StorNext cvfsck free space fragmentation
Situation
Many StorNext users have a handful of tools that come with the default StorNext installation, basic or full blown with interface.
One of those tools which can assist in troubleshooting is cvfsck. The most common use of cvfsck is to verify the file system itself. It’s a simple and powerful command line tool if you use it for the right reasons.
Details
Checking the health of the file system can be done when the file system if active but not really recommended as the journal is updated frequently. It’s basically a sanity check which may lead you to the action to take the file system offline. If you can’t stop the file system due to production pressure but have to check it because something is odd, you should flush the journal first before doing a read-only check. Depending on the size of the file system, you need a certain amount of GB on your local disk. The temp files are written to /tmp but if the local space is low they can be redirected with the option –T to a disks with more space.
cvfsck –j <FS> cvfsck –n –v <FS> [-T /path_to_more_space/tmp ]
Most likely you will see some errors which are caused by the active state of the file system. If cvfsck reports severe errors like orphan inodes and such, you should consider taking the file system off-line and performing a read-write check. Recommendation here is to run another cvfsck pass after the first has repaired the issues to make sure that the volume is clean and healthy before bringing it on-line again.
You don’t have to run the check in verbose mode as by default a completed output will be written to /usr/cvfs/data/<FS>/trace/
That’s the most common use for cvfsck to check or fix the file system. But it can also report the free space fragmentation status.

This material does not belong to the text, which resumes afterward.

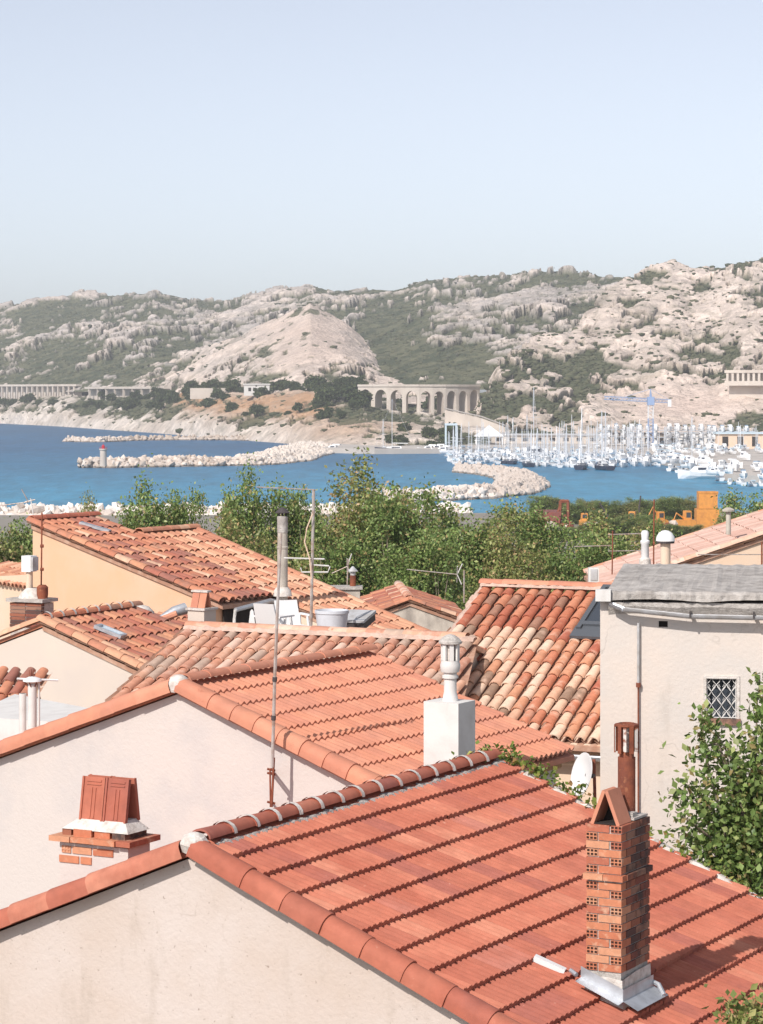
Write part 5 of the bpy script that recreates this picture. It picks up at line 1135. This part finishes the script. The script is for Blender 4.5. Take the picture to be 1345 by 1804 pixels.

What is that you may ask because you run snfsdefrag against a directory and everything is hunky-dory with the defragged files now. On the other hand you still notice some sort of slowness and that’s where the option “-f” for the free space fragmentation report comes in handy.
Free space fragmentation: Those are the available blocks on your file system, not the data itself, which might be scattered over the entire volume (physical data). If you have, let’s say, 20% free space on your volume but only as a combination of thousands of tiny blocks, every new file you create will be fragmented and split into multiple extents. And as you might know, every additional extend means a read-head jump, hence no I/O while the head is seeking for the next extend. This might be the reason for the slowness. So even if you never go above 80% usage of your file system, you will have free space fragmentation!
You can run the free space fragmentation report on the active file system as it’s a report function only.
cvfsck –f <FS>
If you have an aged file system where many files have been written and deleted over time, the report might be a few pages long. Maybe you run this report once and after looking at pages full of numbers you might think “ermmm …. next tool”. To bring some light into the dark, look at the OUTPUT file of a recently created file system. Unfortunately the report hasn’t been simplified or made humanly readable over the years. But as said before, this is a great reporting tool, just needs some explanation to it.
Pct. (sum) Chunk Size Chunk Count ----------- ---------- ----------- <1% ( <1%) 182 1 <1% ( <1%) 256 3 <1% ( <1%) 768 2 . . . . . <1% ( 11%) 7495213 1 <1% ( 12%) 7903563 1
The formula behind this is nothing magical, just the numbers in the 3rd row (Chunk Size) multiplied by the file system block size (FsBlockSize). If you have “FsBlockSize 4K” in your configuration file you have 1 chunk of 182 * 4096 / 1024 as contiguous free space which translates to 728kb. Second line is 1mb and we have 3 chunks of 1mb.
Pct. (sum) Chunk Size Chunk Count FsBlockSize 4K ----------- ---------- ----------- -------------- <1% ( <1%) 182 1 728 KB <1% ( <1%) 256 3 1024 KB - 3 times <1% ( <1%) 768 2 3072 KB - 2 times . . . . . <1% ( 11%) 7495213 1 28.591 GB <1% ( 12%) 7903563 1 30.149 GB
The smallest contiguous chunk in this example is 728KB where the largest chunk is 30GB. What you’d like to see is a huge chunk size rather than hundreds of small and tiny chunk sizes. Imagine your largest chunk would be only 10MB and you are copying a movie file with a size of 500MB into that file system. The file would be split up into at least 50 extends. The file system doesn’t look for the biggest chunk of blocks by default as its more space optimized than performance optimized. Running a “snfsdedrag –e moviefile” against that fresh copied movie file will tell you the exact amount of extends the file has been chopped into. Certainly AS (allocation sessions) will help and increase the lifespan of a file system but only for a certain time.
Let’s say your biggest chunk is only 8MB (and this is not even the worst possible case) you are dealing with a Swiss cheese. Walking through the whole volume with snfsdefrag most likely won’t get you anywhere, as there is not enough contiguous free space available to optimize anything. You have to bite the bullet and offload the data, wipe the file system and start over if you want to have your performance back.
However, the only way to short the huge amount of lines is to write a wrapper or parser and apply your own logic to make it human readable.